Is the system in a domain or workgroup? If in a workgroup, unless you change it, all remote access by administrator accounts is disabled (they are treated as guests).
You can change this in local security policy:
- Run
secpol.msc
from Start | Run
- Go to Local Policies | Security Options
- Select setting "Network access: Sharing and security model for local accounts"
- Ensure this is set to "Classic: Local users authenticate as themselves."
(The explanation tab gives more details.)
While in secpol
also check that you are auditting account logins.
2. ISS Authentication Settings
What are the authentication settings for the virtual directory? Is anonymous access enabled? Is Windows Authentication enabled?
If you are auditting account login events, check the security event log to see the logins that should have happened if the user was authenticated.
3. What are the permissions on the file system
Does the remote user (for Windows Authentication) or the Worker Process identity (for anonymous) have read access to the file system objects?
Use Process Monitor to see if the files are being accessed (or attempts made to access them), this should help see if it is IIS generating the unauthorized error internally or use to an access denied from the file system.
4. Go back to the error
HTTP/1.1 401 Access denied Learn about IIS status codes Path:W3SVC/1670937635/ROOT AuthType:Anonymous
This seems to be saying that the client is not being authorised as their Windows account. This seems to be the area to focus on. Do you get the same if the client browser is running on the server box, how about a different box, how about a different browser? Is IE configured for the applicable zone to allow Windows authentication?
A clear explanation from Daniel Irvine:
There's a problem with 401 Unauthorized, the HTTP status code for authentication errors. And that’s just it: it’s for authentication, not authorization.
Receiving a 401 response is the server telling you, “you aren’t
authenticated–either not authenticated at all or authenticated
incorrectly–but please reauthenticate and try again.” To help you out,
it will always include a WWW-Authenticate header that describes how
to authenticate.
This is a response generally returned by your web server, not your web
application.
It’s also something very temporary; the server is asking you to try
again.
So, for authorization I use the 403 Forbidden response. It’s
permanent, it’s tied to my application logic, and it’s a more concrete
response than a 401.
Receiving a 403 response is the server telling you, “I’m sorry. I know
who you are–I believe who you say you are–but you just don’t have
permission to access this resource. Maybe if you ask the system
administrator nicely, you’ll get permission. But please don’t bother
me again until your predicament changes.”
In summary, a 401 Unauthorized response should be used for missing
or bad authentication, and a 403 Forbidden response should be used
afterwards, when the user is authenticated but isn’t authorized to
perform the requested operation on the given resource.

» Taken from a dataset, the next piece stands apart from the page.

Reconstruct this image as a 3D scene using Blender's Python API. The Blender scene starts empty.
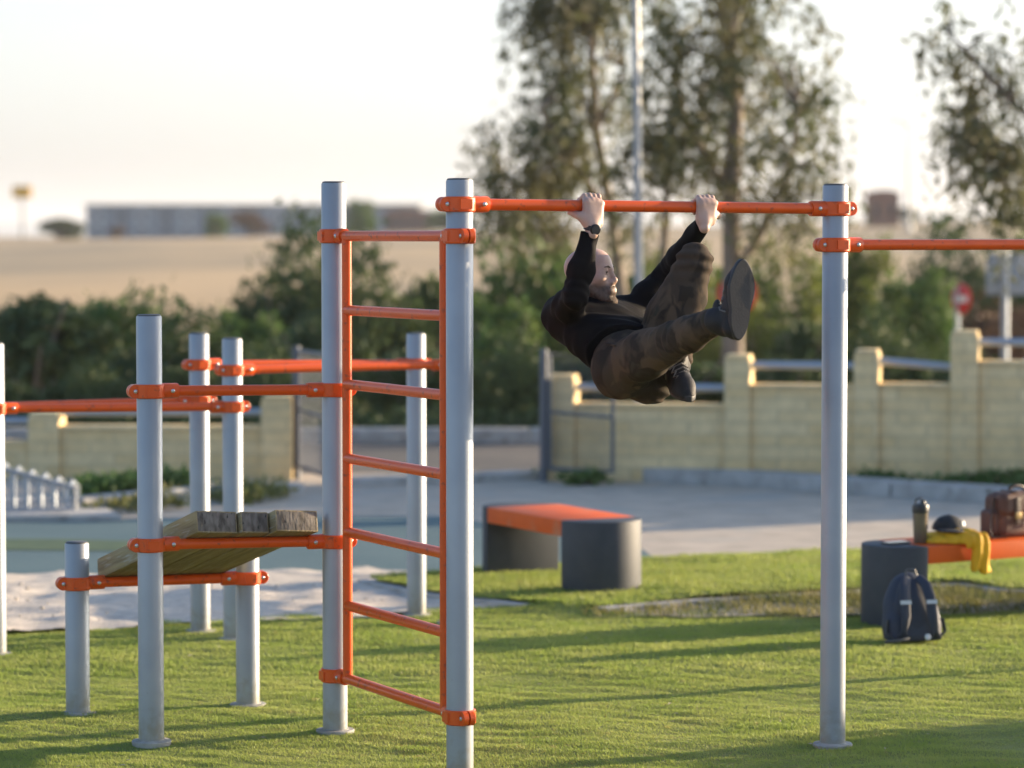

Another nice pictorial format of how http status codes should be used.
Best Answer
I realize this is an older post but I had the same error on IIS 8.5. Hopefully this can help another experiencing the same issue (I didn't see my issue outlined in other questions with a similar title).
Everything seemed set up correctly with the Application Pool Identity, but I continued to receive the error. After much digging, there is a setting for the anonymous user to use the credentials of the application pool identity or a specific user. For whatever reason, mine was defaulted to a specific user. Altering the setting to the App Pool Identity fixed the issue for me.
Hopefully this saves someone else some time!